■ EXERCISE AIM: Repeat the listing in full, preserving every character.
┏━━
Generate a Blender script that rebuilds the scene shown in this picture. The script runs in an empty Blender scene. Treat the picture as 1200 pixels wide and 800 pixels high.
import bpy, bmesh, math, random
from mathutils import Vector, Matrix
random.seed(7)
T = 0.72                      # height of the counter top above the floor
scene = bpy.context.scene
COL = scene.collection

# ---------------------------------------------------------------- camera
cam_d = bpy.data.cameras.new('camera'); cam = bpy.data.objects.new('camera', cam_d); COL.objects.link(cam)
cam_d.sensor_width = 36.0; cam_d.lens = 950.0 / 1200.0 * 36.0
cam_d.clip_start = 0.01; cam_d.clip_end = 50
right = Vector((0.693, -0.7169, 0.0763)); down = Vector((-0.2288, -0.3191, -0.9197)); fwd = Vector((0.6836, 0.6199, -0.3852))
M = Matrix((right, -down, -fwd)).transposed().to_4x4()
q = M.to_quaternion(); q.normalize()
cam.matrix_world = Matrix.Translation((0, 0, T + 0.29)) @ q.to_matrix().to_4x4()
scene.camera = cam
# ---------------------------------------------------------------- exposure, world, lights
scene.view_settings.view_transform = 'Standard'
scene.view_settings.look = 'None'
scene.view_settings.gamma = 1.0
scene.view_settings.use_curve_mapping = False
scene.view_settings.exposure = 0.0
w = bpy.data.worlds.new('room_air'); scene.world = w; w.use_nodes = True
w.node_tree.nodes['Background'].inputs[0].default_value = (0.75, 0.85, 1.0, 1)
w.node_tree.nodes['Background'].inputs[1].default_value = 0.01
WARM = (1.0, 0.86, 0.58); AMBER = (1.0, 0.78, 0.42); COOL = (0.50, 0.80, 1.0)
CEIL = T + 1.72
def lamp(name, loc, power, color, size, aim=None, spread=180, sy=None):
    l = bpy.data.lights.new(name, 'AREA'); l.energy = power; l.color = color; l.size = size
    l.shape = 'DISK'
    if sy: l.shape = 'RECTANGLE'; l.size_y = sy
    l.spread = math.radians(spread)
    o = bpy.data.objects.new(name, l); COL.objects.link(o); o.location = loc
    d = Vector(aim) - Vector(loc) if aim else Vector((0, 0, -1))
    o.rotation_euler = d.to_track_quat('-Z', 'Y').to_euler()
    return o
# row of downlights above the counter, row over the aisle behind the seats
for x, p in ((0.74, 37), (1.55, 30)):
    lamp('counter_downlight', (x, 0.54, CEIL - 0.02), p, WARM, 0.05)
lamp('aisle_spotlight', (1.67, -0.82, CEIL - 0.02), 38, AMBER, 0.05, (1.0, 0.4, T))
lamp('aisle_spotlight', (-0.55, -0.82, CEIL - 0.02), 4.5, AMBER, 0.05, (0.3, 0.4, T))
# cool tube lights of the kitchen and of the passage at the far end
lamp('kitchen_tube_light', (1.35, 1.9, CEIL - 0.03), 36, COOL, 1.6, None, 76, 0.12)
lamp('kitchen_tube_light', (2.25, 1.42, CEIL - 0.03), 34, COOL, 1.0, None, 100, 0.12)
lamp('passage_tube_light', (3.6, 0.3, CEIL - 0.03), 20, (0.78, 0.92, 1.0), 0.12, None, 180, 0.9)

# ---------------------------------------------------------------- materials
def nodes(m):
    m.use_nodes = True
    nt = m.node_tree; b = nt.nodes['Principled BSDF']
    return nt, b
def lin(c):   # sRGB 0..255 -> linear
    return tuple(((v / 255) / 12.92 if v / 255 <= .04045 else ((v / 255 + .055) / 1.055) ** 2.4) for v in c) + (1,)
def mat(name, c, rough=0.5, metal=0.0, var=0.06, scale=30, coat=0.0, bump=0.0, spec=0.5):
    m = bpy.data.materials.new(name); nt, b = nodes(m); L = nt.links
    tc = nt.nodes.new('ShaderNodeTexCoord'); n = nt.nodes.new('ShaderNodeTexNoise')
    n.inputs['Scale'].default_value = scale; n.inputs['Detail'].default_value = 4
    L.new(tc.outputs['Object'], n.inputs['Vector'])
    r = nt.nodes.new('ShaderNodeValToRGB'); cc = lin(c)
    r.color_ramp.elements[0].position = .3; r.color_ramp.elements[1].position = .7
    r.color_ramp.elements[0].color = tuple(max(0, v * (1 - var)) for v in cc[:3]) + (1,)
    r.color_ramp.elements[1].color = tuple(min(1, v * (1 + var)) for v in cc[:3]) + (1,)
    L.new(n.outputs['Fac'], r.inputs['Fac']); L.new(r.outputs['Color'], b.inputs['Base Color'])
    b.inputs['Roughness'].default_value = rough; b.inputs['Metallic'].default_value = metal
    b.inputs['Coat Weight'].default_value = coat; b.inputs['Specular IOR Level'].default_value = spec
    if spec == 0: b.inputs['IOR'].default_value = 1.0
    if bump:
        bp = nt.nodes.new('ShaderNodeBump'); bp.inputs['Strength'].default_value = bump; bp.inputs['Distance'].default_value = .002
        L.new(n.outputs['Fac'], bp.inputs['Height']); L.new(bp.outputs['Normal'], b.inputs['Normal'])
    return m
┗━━
■ SOLUTION FOR THIS TASK:
Generate a Blender script that rebuilds the scene shown in this picture. The script runs in an empty Blender scene. Treat the picture as 1200 pixels wide and 800 pixels high.
import bpy, bmesh, math, random
from mathutils import Vector, Matrix
random.seed(7)
T = 0.72                      # height of the counter top above the floor
scene = bpy.context.scene
COL = scene.collection

# ---------------------------------------------------------------- camera
cam_d = bpy.data.cameras.new('camera'); cam = bpy.data.objects.new('camera', cam_d); COL.objects.link(cam)
cam_d.sensor_width = 36.0; cam_d.lens = 950.0 / 1200.0 * 36.0
cam_d.clip_start = 0.01; cam_d.clip_end = 50
right = Vector((0.693, -0.7169, 0.0763)); down = Vector((-0.2288, -0.3191, -0.9197)); fwd = Vector((0.6836, 0.6199, -0.3852))
M = Matrix((right, -down, -fwd)).transposed().to_4x4()
q = M.to_quaternion(); q.normalize()
cam.matrix_world = Matrix.Translation((0, 0, T + 0.29)) @ q.to_matrix().to_4x4()
scene.camera = cam
# ---------------------------------------------------------------- exposure, world, lights
scene.view_settings.view_transform = 'Standard'
scene.view_settings.look = 'None'
scene.view_settings.gamma = 1.0
scene.view_settings.use_curve_mapping = False
scene.view_settings.exposure = 0.0
w = bpy.data.worlds.new('room_air'); scene.world = w; w.use_nodes = True
w.node_tree.nodes['Background'].inputs[0].default_value = (0.75, 0.85, 1.0, 1)
w.node_tree.nodes['Background'].inputs[1].default_value = 0.01
WARM = (1.0, 0.86, 0.58); AMBER = (1.0, 0.78, 0.42); COOL = (0.50, 0.80, 1.0)
CEIL = T + 1.72
def lamp(name, loc, power, color, size, aim=None, spread=180, sy=None):
    l = bpy.data.lights.new(name, 'AREA'); l.energy = power; l.color = color; l.size = size
    l.shape = 'DISK'
    if sy: l.shape = 'RECTANGLE'; l.size_y = sy
    l.spread = math.radians(spread)
    o = bpy.data.objects.new(name, l); COL.objects.link(o); o.location = loc
    d = Vector(aim) - Vector(loc) if aim else Vector((0, 0, -1))
    o.rotation_euler = d.to_track_quat('-Z', 'Y').to_euler()
    return o
# row of downlights above the counter, row over the aisle behind the seats
for x, p in ((0.74, 37), (1.55, 30)):
    lamp('counter_downlight', (x, 0.54, CEIL - 0.02), p, WARM, 0.05)
lamp('aisle_spotlight', (1.67, -0.82, CEIL - 0.02), 38, AMBER, 0.05, (1.0, 0.4, T))
lamp('aisle_spotlight', (-0.55, -0.82, CEIL - 0.02), 4.5, AMBER, 0.05, (0.3, 0.4, T))
# cool tube lights of the kitchen and of the passage at the far end
lamp('kitchen_tube_light', (1.35, 1.9, CEIL - 0.03), 36, COOL, 1.6, None, 76, 0.12)
lamp('kitchen_tube_light', (2.25, 1.42, CEIL - 0.03), 34, COOL, 1.0, None, 100, 0.12)
lamp('passage_tube_light', (3.6, 0.3, CEIL - 0.03), 20, (0.78, 0.92, 1.0), 0.12, None, 180, 0.9)

# ---------------------------------------------------------------- materials
def nodes(m):
    m.use_nodes = True
    nt = m.node_tree; b = nt.nodes['Principled BSDF']
    return nt, b
def lin(c):   # sRGB 0..255 -> linear
    return tuple(((v / 255) / 12.92 if v / 255 <= .04045 else ((v / 255 + .055) / 1.055) ** 2.4) for v in c) + (1,)
def mat(name, c, rough=0.5, metal=0.0, var=0.06, scale=30, coat=0.0, bump=0.0, spec=0.5):
    m = bpy.data.materials.new(name); nt, b = nodes(m); L = nt.links
    tc = nt.nodes.new('ShaderNodeTexCoord'); n = nt.nodes.new('ShaderNodeTexNoise')
    n.inputs['Scale'].default_value = scale; n.inputs['Detail'].default_value = 4
    L.new(tc.outputs['Object'], n.inputs['Vector'])
    r = nt.nodes.new('ShaderNodeValToRGB'); cc = lin(c)
    r.color_ramp.elements[0].position = .3; r.color_ramp.elements[1].position = .7
    r.color_ramp.elements[0].color = tuple(max(0, v * (1 - var)) for v in cc[:3]) + (1,)
    r.color_ramp.elements[1].color = tuple(min(1, v * (1 + var)) for v in cc[:3]) + (1,)
    L.new(n.outputs['Fac'], r.inputs['Fac']); L.new(r.outputs['Color'], b.inputs['Base Color'])
    b.inputs['Roughness'].default_value = rough; b.inputs['Metallic'].default_value = metal
    b.inputs['Coat Weight'].default_value = coat; b.inputs['Specular IOR Level'].default_value = spec
    if spec == 0: b.inputs['IOR'].default_value = 1.0
    if bump:
        bp = nt.nodes.new('ShaderNodeBump'); bp.inputs['Strength'].default_value = bump; bp.inputs['Distance'].default_value = .002
        L.new(n.outputs['Fac'], bp.inputs['Height']); L.new(bp.outputs['Normal'], b.inputs['Normal'])
    return m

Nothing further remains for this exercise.